### Data

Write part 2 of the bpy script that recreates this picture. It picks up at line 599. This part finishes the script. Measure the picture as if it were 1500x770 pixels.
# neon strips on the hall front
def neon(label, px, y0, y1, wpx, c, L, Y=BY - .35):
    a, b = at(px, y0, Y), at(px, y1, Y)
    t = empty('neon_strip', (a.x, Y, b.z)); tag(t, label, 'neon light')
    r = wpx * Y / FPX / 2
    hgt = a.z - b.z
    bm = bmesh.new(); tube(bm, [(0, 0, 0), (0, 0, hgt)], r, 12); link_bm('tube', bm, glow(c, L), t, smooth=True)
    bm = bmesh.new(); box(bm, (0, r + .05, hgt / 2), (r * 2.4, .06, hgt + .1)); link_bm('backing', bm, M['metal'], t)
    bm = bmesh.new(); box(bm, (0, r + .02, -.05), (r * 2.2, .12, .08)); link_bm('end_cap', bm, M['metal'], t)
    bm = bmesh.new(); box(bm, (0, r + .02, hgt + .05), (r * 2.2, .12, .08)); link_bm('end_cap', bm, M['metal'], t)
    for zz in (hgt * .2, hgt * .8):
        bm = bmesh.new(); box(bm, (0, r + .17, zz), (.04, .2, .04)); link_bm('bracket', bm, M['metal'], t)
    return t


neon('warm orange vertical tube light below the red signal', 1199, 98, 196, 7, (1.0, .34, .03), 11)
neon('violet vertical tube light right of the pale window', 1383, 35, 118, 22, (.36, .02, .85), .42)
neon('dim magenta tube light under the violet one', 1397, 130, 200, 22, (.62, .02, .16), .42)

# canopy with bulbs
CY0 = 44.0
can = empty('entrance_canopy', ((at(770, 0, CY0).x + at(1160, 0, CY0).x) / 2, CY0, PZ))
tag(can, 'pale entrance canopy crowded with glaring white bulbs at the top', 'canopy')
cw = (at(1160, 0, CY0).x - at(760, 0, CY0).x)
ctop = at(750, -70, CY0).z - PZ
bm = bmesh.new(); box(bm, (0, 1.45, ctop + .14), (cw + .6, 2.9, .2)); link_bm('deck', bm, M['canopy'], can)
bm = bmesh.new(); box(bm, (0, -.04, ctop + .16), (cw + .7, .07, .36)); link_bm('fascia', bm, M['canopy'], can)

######

• **To do**
Repeat the whole listing exactly, keeping every line intact.

• **Response for this exercise**
Write part 2 of the bpy script that recreates this picture. It picks up at line 599. This part finishes the script. Measure the picture as if it were 1500x770 pixels.
# neon strips on the hall front
def neon(label, px, y0, y1, wpx, c, L, Y=BY - .35):
    a, b = at(px, y0, Y), at(px, y1, Y)
    t = empty('neon_strip', (a.x, Y, b.z)); tag(t, label, 'neon light')
    r = wpx * Y / FPX / 2
    hgt = a.z - b.z
    bm = bmesh.new(); tube(bm, [(0, 0, 0), (0, 0, hgt)], r, 12); link_bm('tube', bm, glow(c, L), t, smooth=True)
    bm = bmesh.new(); box(bm, (0, r + .05, hgt / 2), (r * 2.4, .06, hgt + .1)); link_bm('backing', bm, M['metal'], t)
    bm = bmesh.new(); box(bm, (0, r + .02, -.05), (r * 2.2, .12, .08)); link_bm('end_cap', bm, M['metal'], t)
    bm = bmesh.new(); box(bm, (0, r + .02, hgt + .05), (r * 2.2, .12, .08)); link_bm('end_cap', bm, M['metal'], t)
    for zz in (hgt * .2, hgt * .8):
        bm = bmesh.new(); box(bm, (0, r + .17, zz), (.04, .2, .04)); link_bm('bracket', bm, M['metal'], t)
    return t


neon('warm orange vertical tube light below the red signal', 1199, 98, 196, 7, (1.0, .34, .03), 11)
neon('violet vertical tube light right of the pale window', 1383, 35, 118, 22, (.36, .02, .85), .42)
neon('dim magenta tube light under the violet one', 1397, 130, 200, 22, (.62, .02, .16), .42)

# canopy with bulbs
CY0 = 44.0
can = empty('entrance_canopy', ((at(770, 0, CY0).x + at(1160, 0, CY0).x) / 2, CY0, PZ))
tag(can, 'pale entrance canopy crowded with glaring white bulbs at the top', 'canopy')
cw = (at(1160, 0, CY0).x - at(760, 0, CY0).x)
ctop = at(750, -70, CY0).z - PZ
bm = bmesh.new(); box(bm, (0, 1.45, ctop + .14), (cw + .6, 2.9, .2)); link_bm('deck', bm, M['canopy'], can)
bm = bmesh.new(); box(bm, (0, -.04, ctop + .16), (cw + .7, .07, .36)); link_bm('fascia', bm, M['canopy'], can)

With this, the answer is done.